Cuando les dijo que no tenía dinero para pagarles, respondieron entregando sus ahorros a la caja de la legión. Uno sólo de sus lugartenientes, Tito Labieno, optó por ponerse del lado de Pompeyo. César no sólo no impidió su marcha, sino que le envió el equipaje y el estipendio que no había retirado.
Así
que la suerte estaba echada. Atravesado el Rubicón, a sus seis mil hombres se
unieron otras tres legiones formadas por voluntarios del norte que no habían
olvidado a su tío Mario, el adalid de los populares. A diferencia de lo
sucedido en anteriores episodios históricos, los legionarios se abstuvieron de
saquear pueblos y ciudades, pues compartían los ideales y la estrategia
política de su líder.
Pompeyo,
a pesar de contar con un ejército mucho más numeroso, partió hacia Albania con
la idea de adiestrar y disciplinar a sus hombres. Le siguió una escolta de
aristócratas aduladores que abandonaron Roma con sus familias, sus siervos y
sus riquezas. El plan era rendir a Roma por hambre, pues los conservadores
contaban con los graneros de Hispania y de Sicilia que controlaba Catón.
César
entró en Roma en marzo, dejando su ejército fuera de la ciudad como establecían
las leyes. Envió a Pompeyo mensajes de paz que fueron ignorados. Mandó entonces
dos legiones a Sicilia al mando de Curión, que derrotó y ejecutó a Catón. A
Hispania marchó él en persona. No sin dificultades, sitió a las legiones
enemigas que capitularon uniéndose a los vencedores. Regresó a Roma cargado de
trigo. El pueblo le aclamó y lo que quedaba del Senado quiso otorgarle el
título de dictador. César lo rechazó, le bastaba con el de cónsul que le
confirieron los electores.
En Roma no hubo procesos, ejecuciones ni confiscaciones. César reunió al ejército en Brindisi y embarcó con doce naves y veinte mil hombres hacia Albania. Tras sucesivas escaramuzas, derrotó a Pompeyo cuyo ejército le doblaba en número, en la llanura de Farsalia. Aquella fue una de las más decisivas batallas de la Historia. César perdió apenas doscientos hombres. Cayeron quince mil de los de Pompeyo y otros veinte mil fueron hechos prisioneros e inmediatamente indultados por el vencedor. Pompeyo huyó hacia África, y en su lujosa tienda celebró César la victoria con los manjares que sus enemigos tenían preparados para una celebración que consideraron segura.
Entre
los vencidos estaba Bruto, hijo de Servilia, una antigua amante de Julio, y
posiblemente también suyo. Fue perdonado junto a Casio y otros pompeyanos.
La
nave en que huyó Pompeyo echó el ancla en Egipto, un estado vasallo de Roma. Su
rey, Tolomeo XII, enterado ya del curso de la guerra civil, pensó atraerse el
favor del vencedor asesinando a Pompeyo, así que lo hizo apuñalar y presentó a
César la cabeza del vencido. La contempló horrorizado. Probablemente también le
habría indultado.
Y
ya que los acontecimientos le habían llevado hasta Egipto, César quiso poner
orden en el país. Ejecutó a Potino, el eunuco que manejaba a su antojo al débil
Tolomeo, y repuso en el trono a Cleopatra, la reina, hermana y esposa del rey.

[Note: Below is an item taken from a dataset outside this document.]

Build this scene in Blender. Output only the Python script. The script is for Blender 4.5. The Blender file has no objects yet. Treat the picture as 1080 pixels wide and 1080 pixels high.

Se dice que para burlar la vigilancia de su hermano, Cleopatra se escondió
entre unas mantas o alfombras destinadas a los aposentos de César. Envuelta en
ellas y completamente desnuda la encontró el romano. Debió ser una primera cita
memorable. Parece que la reina de Egipto era muy versada en las artes de la
seducción, y por otra parte el lujurioso calvo no le hacía ascos a ningún encuentro
de esa clase, así que como suele decirse, se juntó el hambre con las ganas de
comer.
De la unión de ambos nació un infante al que llamaron Cesarión para que no quedara duda alguna sobre su paternidad. Con él y con su amante regia se presentó César en Roma. Cicerón y otros conservadores antiguos enemigos suyos le recibieron con las cabezas cubiertas de ceniza como signo de sometimiento y petición de perdón. Su esposa Calpurnia, acostumbrada a las cosas de su marido, abrazó a Cleopatra y al niño mostrando la mayor familiaridad. Quienes contemplaron la escena debieron respirar aliviados. Por fin todo en orden en Roma.
Nada deja las cosas tan firmemente grabadas en nuestra mente como el deseo de olvidarlas.